Will the fuel prices drop?

No matter for how much the companies are fined, what interests an ordinary consumer most is whether fuel prices are going to decrease as a result, and if yes, by what margin. Prices shown at gas stations’ digital displays remain unchanged so far – if the companies uniformly decrease the prices, it might be assessed as admission of guilt, while if they continue to operate as if nothing happened, it might prompt yet another investigation and more fines as a result.

A cheap alternative – Will Georgia start importing Turkmen fuel?

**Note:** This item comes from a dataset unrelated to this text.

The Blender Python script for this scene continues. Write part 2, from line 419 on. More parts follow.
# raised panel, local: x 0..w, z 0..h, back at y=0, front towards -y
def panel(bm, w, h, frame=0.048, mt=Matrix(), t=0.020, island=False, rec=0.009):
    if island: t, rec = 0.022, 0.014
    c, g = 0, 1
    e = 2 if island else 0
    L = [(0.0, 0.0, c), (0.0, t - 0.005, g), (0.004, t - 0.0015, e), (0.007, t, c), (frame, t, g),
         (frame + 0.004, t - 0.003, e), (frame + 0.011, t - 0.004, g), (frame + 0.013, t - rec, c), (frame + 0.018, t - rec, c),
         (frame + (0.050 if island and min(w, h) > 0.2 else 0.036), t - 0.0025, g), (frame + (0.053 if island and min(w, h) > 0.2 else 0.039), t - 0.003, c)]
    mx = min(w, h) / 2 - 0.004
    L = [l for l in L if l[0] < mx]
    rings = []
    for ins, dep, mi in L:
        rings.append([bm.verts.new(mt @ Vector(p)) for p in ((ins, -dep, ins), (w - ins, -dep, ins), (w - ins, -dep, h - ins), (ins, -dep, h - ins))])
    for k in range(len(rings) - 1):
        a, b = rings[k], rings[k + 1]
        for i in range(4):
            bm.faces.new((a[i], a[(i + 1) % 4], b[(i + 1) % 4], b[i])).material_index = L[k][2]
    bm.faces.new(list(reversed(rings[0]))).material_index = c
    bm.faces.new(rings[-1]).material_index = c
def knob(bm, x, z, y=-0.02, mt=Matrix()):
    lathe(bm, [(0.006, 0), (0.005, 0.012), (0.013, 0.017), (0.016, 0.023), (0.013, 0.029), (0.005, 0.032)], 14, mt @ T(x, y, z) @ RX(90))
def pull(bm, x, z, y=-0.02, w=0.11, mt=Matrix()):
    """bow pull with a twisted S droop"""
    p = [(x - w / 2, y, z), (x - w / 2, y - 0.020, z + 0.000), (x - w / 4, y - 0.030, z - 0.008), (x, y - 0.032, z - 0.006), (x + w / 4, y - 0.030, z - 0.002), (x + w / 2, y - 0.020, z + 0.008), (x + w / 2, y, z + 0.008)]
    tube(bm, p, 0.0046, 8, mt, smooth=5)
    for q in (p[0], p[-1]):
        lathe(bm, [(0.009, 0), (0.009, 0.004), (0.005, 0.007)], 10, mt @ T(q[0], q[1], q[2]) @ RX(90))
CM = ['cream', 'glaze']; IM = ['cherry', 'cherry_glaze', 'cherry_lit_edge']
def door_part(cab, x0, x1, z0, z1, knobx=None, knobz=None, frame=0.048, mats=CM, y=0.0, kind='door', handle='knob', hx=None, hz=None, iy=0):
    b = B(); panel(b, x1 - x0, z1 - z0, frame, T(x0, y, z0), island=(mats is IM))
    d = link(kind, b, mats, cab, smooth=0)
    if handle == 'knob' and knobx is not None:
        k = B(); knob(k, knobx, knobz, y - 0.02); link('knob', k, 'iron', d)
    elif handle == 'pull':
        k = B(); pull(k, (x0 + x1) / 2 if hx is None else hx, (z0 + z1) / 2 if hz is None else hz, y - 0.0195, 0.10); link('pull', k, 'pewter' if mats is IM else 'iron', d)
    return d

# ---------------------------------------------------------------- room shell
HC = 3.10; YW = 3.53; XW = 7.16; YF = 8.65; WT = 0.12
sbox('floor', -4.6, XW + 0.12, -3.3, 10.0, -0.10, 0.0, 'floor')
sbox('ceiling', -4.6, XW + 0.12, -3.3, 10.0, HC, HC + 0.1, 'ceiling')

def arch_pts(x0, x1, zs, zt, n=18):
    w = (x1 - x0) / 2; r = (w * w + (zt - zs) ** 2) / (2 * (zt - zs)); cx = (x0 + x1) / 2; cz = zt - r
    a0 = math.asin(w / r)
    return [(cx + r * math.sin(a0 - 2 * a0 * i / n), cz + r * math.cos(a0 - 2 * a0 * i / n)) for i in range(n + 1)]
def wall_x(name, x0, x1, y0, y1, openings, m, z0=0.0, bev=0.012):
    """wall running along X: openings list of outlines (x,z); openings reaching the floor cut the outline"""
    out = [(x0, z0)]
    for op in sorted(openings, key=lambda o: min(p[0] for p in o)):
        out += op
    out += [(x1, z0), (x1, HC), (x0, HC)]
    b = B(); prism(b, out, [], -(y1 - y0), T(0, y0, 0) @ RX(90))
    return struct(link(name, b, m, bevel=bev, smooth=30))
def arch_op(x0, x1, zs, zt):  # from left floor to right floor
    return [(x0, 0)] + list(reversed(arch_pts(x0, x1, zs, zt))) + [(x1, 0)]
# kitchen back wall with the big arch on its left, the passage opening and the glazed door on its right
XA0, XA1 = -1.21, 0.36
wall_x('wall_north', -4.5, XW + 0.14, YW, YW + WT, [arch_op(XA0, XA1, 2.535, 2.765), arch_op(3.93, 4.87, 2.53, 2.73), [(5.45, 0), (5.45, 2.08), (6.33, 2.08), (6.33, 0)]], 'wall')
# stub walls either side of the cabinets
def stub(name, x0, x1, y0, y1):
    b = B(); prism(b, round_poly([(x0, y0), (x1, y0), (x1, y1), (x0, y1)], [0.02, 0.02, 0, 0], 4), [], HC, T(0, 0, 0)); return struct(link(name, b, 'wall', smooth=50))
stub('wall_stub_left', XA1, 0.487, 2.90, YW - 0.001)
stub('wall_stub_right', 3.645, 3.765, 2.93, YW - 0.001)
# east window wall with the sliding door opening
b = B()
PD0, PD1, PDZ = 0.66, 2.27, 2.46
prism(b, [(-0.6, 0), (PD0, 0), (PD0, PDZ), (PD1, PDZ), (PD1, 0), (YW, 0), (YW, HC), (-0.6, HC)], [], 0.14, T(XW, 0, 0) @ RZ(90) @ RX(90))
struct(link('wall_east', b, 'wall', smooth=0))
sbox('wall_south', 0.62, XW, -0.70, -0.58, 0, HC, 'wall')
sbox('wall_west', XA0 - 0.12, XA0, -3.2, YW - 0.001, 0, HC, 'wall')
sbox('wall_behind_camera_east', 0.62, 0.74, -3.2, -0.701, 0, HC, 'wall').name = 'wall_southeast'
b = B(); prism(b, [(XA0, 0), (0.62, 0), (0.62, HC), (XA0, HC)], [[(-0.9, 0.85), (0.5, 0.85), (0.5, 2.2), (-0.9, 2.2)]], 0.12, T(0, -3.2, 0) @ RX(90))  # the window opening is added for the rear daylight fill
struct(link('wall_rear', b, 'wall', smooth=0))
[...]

About two years ago, replacing pricy Romanian fuel with much cheaper Turkmen one was proposed as a way of triggering a price reduction. Azerbaijan was supposed to open a corridor for Turkmen fuel, and this was supposed to be precisely the subject of negotiations held between Georgia’s ex-PM Bidzina Ivanishvili and the Azerbaijani government. In particular, regular petrol and L62 diesel were being discussed, due to both high demand for them in Georgia and the largest share of these fuels being imported by Azerbaijan.
However, the negotiations took a rather expected twist: Azerbaijan was basically asked to inflict financial damage upon itself by opening the way for Turkmen fuel. There also were questions about who would import and sell it in Georgia, whether this entity would become a new player in the market and where this fuel would be sold, due to the Big Five owning all of the gas stations.
The talks came to a standstill back then, but now this may change. We wouldn’t rule out new players emerging in the fuel market and the subject of importing Turkmen fuel again appearing on the agenda.